Czech inflation hovered just above zero at the end of 2015 although analysts expect a strong economy and the fading impact of slumping fuel prices to give prices a boost this year as the central bank debates when to end its weak crown policy. The central bank has used a weakened crown as its main monetary policy tool since 2013, aiming to return inflation, slowed by low global oil prices and a struggling euro zone, to its 2 percent target.
It has signalled the policy could end at around the end of this year, but some analysts and central bankers see chances of keeping the crown weak into 2017. Data on Tuesday did little to diminish the view of a later exit, with annual inflation stuck at a rate of 0.1 percent in December, well below a 0.8 percent rise expected by the central bank and coming at a time when the Czech economy is among the fastest-growing in the European Union.

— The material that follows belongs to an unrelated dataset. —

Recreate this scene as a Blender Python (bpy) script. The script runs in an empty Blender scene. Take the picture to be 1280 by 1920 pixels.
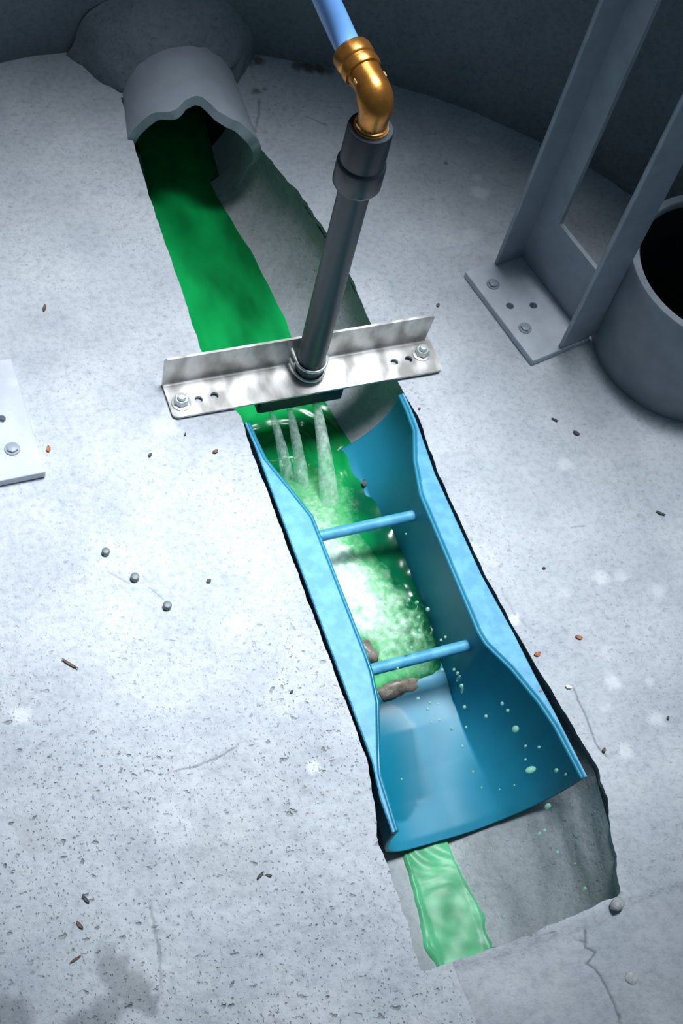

The economy likely grew more than 4 percent in 2015 thanks to an influx of EU development funds, rising exports and stronger domestic sales, as expected by the central bank and Finance Ministry. On Tuesday, the statistics office revised its third-quarter gross domestic product growth estimate to 4.7 percent year-on-year. It also reported November retail sales grew 6.8 percent.
Still, external factors are weighing on prices and analysts say low oil prices will continue to have an impact on annual inflation but much lighter than last year. ING Czech chief economist Jakub Seidler estimated the average annual inflation rate in 2016 would trail the central bank's forecast of 1.4 percent, causing it to delay its exit from the weak crown policy.